His reasoning: even though that was the cap he wore for almost all of his time in Cleveland, “because of all the history and everything involved” he did not think it was the right thing to do. The context, of course, was the club’s decision, under pressure from Major League Baseball, to scrap the Wahoo logo due to its racial insensitivity, which it appears Thome agrees with.

Hall plaque decisions are not 100% up to the player, however. Rather, the Hall of Fame, while taking player sentiment into account, makes a judgment about the historical accuracy and representativeness of Hall plaques. This is to prevent a club from entering into a contract with a player to wear its logo on the plaque even if he only played with them for a short time or from a player simply picking his favorite club (or spiting his least-favorite), even if he only spent an inconsequential season or two there. Think Wade Boggs as a Devil Ray or Frank Robinson as, I dunno, a Dodger.

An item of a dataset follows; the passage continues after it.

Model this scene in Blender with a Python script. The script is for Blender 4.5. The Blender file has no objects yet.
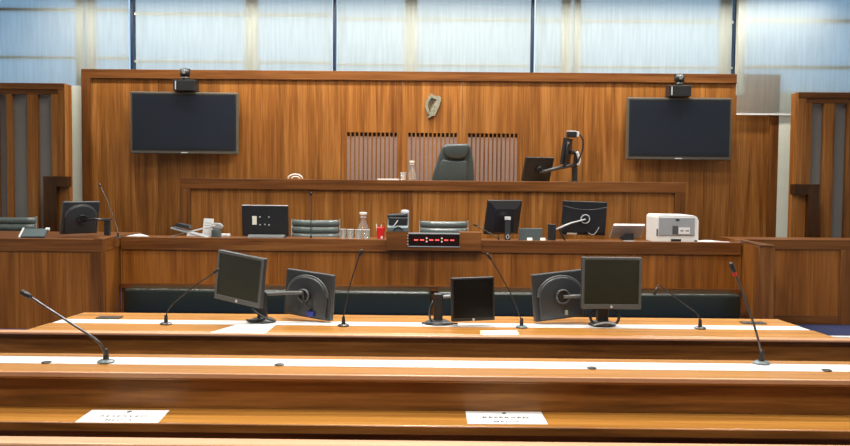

In the case of Chief Wahoo, the Hall has not only granted Thome’s wish, but has decreed that no new plaque will have Wahoo on it going forward:

To be fair, I can’t think of another player who wore Wahoo who would make the Hall of Fame in an Indians cap after Thome. Possibly Manny Ramirez if he ever gets in, though he may have a better claim to a Red Sox cap (debate it in the comments). Albert Belle appears on Veterans Committee ballots, but I’d bet my cats that he’s never getting it in. If younger players like Corey Kluber or Francisco Lindor or someone make it in, they’ll likely have just as much history in a Block-C or whatever the Indians get to replace Wahoo with than anything else, so it’s not really an issue for them.

Still, a nice gesture from the Hall, both to accommodate Thome’s wishes and to acknowledge the inappropriateness of using Chief Wahoo for any purpose going forward.